Der Energiekonzern gibt sein deutsches Hochspannungsnetz an den belgischen Betreiber Elia ab. Das soll für mehr Wettbewerb sorgen.

Berlin/Hamburg. Die Kritik der EU-Kommission am mangelnden Wettbewerb auf dem deutschen Strommarkt zeigt Wirkung: Nach dem Stromkonzern Eon verkauft auch der schwedische Energiekonzern Vattenfall sein deutsches Stromnetz, wie das Unternehmen am Freitag in Berlin mitteilte. Mittelfristig kann die Entwicklung nach Einschätzung von Verbraucherschützern zu sinkenden Energiepreisen für Stromkunden führen.

Vattenfall, der drittgrößte Energiekonzern in Deutschland, verkauft sein Netz für 810 Millionen Euro an den belgischen Netzbetreiber Elia und die Investmentgesellschaft Industry Funds Management (IFM). Elia werde 60 Prozent an dem Netz halten und die operative Kontrolle haben, teilte Vattenfall mit. Das Vattenfall-Netz hat eine Länge von 9700 Kilometern und versorgt rund 18 Millionen Verbraucher in Berlin, Brandenburg, Hamburg, Mecklenburg-Vorpommern, Sachsen, Sachsen-Anhalt und Thüringen.

Elia sieht durch das Geschäft seine Position um die „Teilhabe am Wachstum eines wahrhaft europäischen Strommarktes“ verbessert, wie der Chef des Unternehmens, Daniel Dobbeni, erklärte. Die EU-Kommission drängt die Energiewirtschaft seit langem zu einer Trennung der Stromübertragung von der Stromproduktion, um damit europaweit für mehr Wettbewerb zu sorgen. Sie kritisiert genauso wie Verbraucherschützer, dass die großen Stromversorger durch die Kontrolle über das Stromnetz den Zugang für Wettbewerber erschweren. Deutschlands größter Stromkonzern Eon verkaufte sein Netz in Deutschland bereits im vergangenen Jahr an die staatliche niederländische Tennet.

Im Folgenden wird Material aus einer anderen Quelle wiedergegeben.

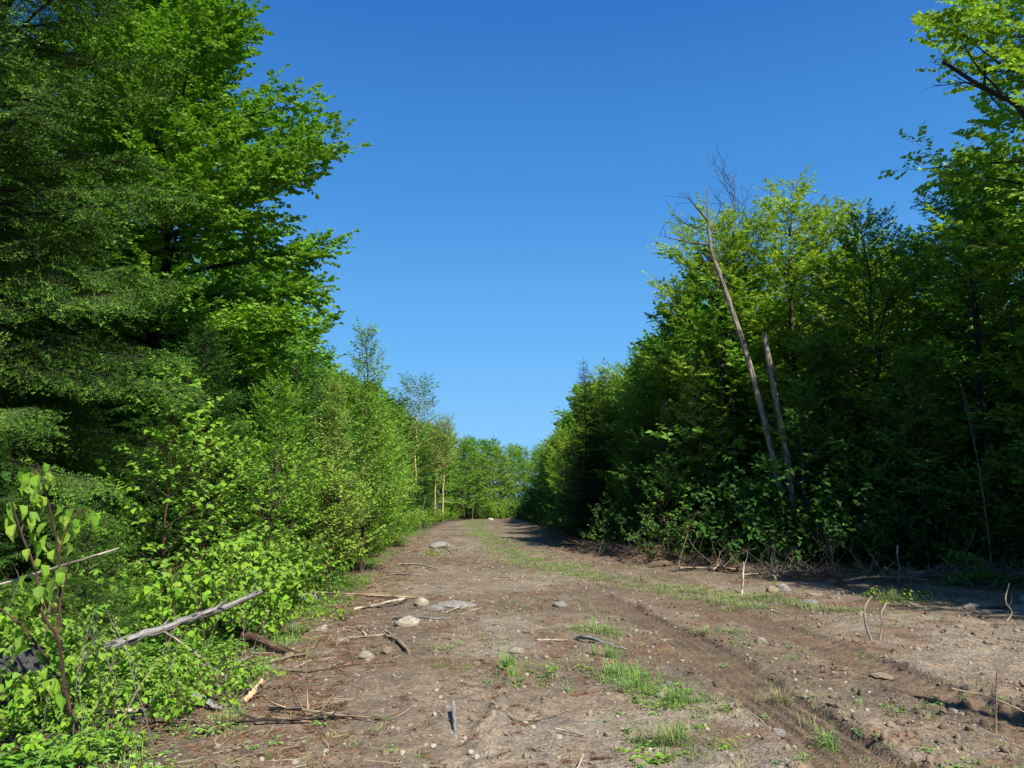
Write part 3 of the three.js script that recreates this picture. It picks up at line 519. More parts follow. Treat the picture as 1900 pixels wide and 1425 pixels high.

Der Verkauf des Vattenfall-Netzes werde keine Auswirkungen auf die Übertragungstarife für Endverbraucher haben, da diese in Deutschland reguliert würden, teilte der Stromkonzern mit. Mögliche Preissenkungen könnten sich für Stromkunden jedoch mittel- oder langfristig ergeben, sagte der Energieexperte des Verbraucherzentrale Bundesverbandes (vzbv), Holger Krawinkel, der Nachrichtenagentur AFP. „Wenn sich das Stromnetz internationalisiert, richtet sich der Ausbau nach den Anforderungen der europäischen Wettbewerber und nicht mehr nach regionalen oder nationalen Interessen.“ Und ein intensiverer Wettbewerb könne sich positiv auf die Verbraucherpreise auswirken.

Krawinkel sieht zudem eine Chance für die erneuerbaren Energien. Richte sich der Netzausbau nach der Nachfrage vieler Stromanbieter statt nach den Bedürfnissen eines einzigen Konzerns, sei es auch leichter, Windenergie aus Nordeuropa oder Sonnenstrom aus dem Süden des Kontinents in die Netze einzuspeisen.